RUIZ v. EICKERMAN.

Circuit Court, E. D. Missouri.

January 24, 1881.

1. DISCHARGE IN BANKRUPTCY—FOREIGN CREDITOR—DOMESTIC FORUM.

A discharge in bankruptcy can be pleaded to the suit of a foreign creditor in the domestic forum.—[ED.

Demurrer to Plea of Discharge.

Myers & Arnstein, for demurrer.

Marshall & Barclay, contra.

TREAT, D. J. A demurrer is interposed to the answer of Eickerman, who pleads discharge in bankruptcy. The plaintiff is an alien non-resident, insisting upon his demand against the defendant, and that a discharge in bankruptcy under the laws of the United States does not relieve the defendant of plaintiff's demand.
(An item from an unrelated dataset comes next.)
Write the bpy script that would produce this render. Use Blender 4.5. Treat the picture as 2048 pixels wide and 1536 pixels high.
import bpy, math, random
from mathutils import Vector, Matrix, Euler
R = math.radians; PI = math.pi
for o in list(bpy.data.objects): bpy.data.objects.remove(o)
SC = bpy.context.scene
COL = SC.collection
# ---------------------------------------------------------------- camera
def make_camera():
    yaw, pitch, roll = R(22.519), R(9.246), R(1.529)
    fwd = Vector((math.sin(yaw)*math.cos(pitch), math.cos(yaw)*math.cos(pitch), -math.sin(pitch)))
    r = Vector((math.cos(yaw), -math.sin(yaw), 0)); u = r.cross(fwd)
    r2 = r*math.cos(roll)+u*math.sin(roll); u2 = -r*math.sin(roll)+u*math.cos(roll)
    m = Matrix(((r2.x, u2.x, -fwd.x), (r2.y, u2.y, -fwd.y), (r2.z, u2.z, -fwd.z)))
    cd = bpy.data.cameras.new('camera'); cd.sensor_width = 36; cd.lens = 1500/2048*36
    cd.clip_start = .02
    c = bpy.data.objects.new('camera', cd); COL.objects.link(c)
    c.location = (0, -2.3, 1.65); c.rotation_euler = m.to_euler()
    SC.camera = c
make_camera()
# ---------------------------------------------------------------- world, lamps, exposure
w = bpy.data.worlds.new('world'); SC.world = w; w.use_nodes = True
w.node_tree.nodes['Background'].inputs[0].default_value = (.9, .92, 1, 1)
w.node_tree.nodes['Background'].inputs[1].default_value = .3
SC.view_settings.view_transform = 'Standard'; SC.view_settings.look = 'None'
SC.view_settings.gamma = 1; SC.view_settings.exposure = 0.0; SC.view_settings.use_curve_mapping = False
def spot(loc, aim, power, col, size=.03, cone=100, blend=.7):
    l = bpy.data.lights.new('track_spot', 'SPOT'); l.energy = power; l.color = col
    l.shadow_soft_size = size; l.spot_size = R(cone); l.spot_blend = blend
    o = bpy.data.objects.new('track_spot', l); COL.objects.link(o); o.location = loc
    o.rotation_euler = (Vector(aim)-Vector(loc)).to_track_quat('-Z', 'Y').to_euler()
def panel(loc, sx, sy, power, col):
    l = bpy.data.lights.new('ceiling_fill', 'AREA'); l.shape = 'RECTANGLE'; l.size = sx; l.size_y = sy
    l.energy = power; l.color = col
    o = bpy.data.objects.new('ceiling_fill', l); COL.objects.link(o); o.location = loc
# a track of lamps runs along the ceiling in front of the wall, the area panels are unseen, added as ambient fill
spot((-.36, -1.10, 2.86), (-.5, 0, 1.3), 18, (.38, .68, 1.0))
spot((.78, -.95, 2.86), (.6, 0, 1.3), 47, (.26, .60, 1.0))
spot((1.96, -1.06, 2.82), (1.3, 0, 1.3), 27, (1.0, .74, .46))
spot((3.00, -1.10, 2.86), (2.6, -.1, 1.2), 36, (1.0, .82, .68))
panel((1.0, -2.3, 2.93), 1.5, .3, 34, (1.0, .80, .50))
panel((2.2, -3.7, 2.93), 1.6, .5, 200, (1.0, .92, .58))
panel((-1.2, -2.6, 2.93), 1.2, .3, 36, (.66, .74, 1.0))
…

The proposition involved pertains to international laws, concerning which there ought to be no discord. If the cases of insolvent laws as among the states of this country, inter sese, are considered, the fullest exposition of which is given in Cook v. Moffet, 5 How. 307, or, as to foreign demands, in Murray v. De Rotterhem, 6 John. Ch. 52, it will be ascertained that the rule is this: An insolvent law, or bankrupt law, has no extraterritorial force. If the foreign party sues, despite the insolvent or bankrupt discharge, in the law of the forum, he must accept the rules pertaining thereto, with the exception of such modifications as spring from the complex nature of our state and federal governments. As the laws of the federal government in bankruptcy are supreme, a discharge thereunder is sufficient, whether the creditor is a citizen of a state other than that in which the bankrupt is a resident, or is an alien, a resident of a foreign country. Of 791 course there can be no extraterritorial operation of a United States statute as to the discharge of personal obligation. When the intraterritorial law has granted such a discharge as to all creditors, the foreign creditor suing in the domestic tribunal is subject to the lex fori, and his right to sue is dependent thereon. The plaintiff in this suit had a cause of action against the defendant. The plaintiff was a non-resident and citizen of Spain, and as such could have recovered judgment. But defendant availed himself of provisions of the bankrupt act under which the plaintiff could, by proper proceedings, have proved his demand and shared in dividends made. He elected not to do so, and therefore his demand is discharged as to this defendant, so far as the United States law operates; that is, within the territorial limits of the United States. The discharge in bankruptcy is valid, in the absence of fraud, in whatever court of the United States a suit is brought, although it may not protect the defendant from a suit brought in a foreign jurisdiction, if he should be found therein. The demurrer to this special answer of Eickerman is overruled.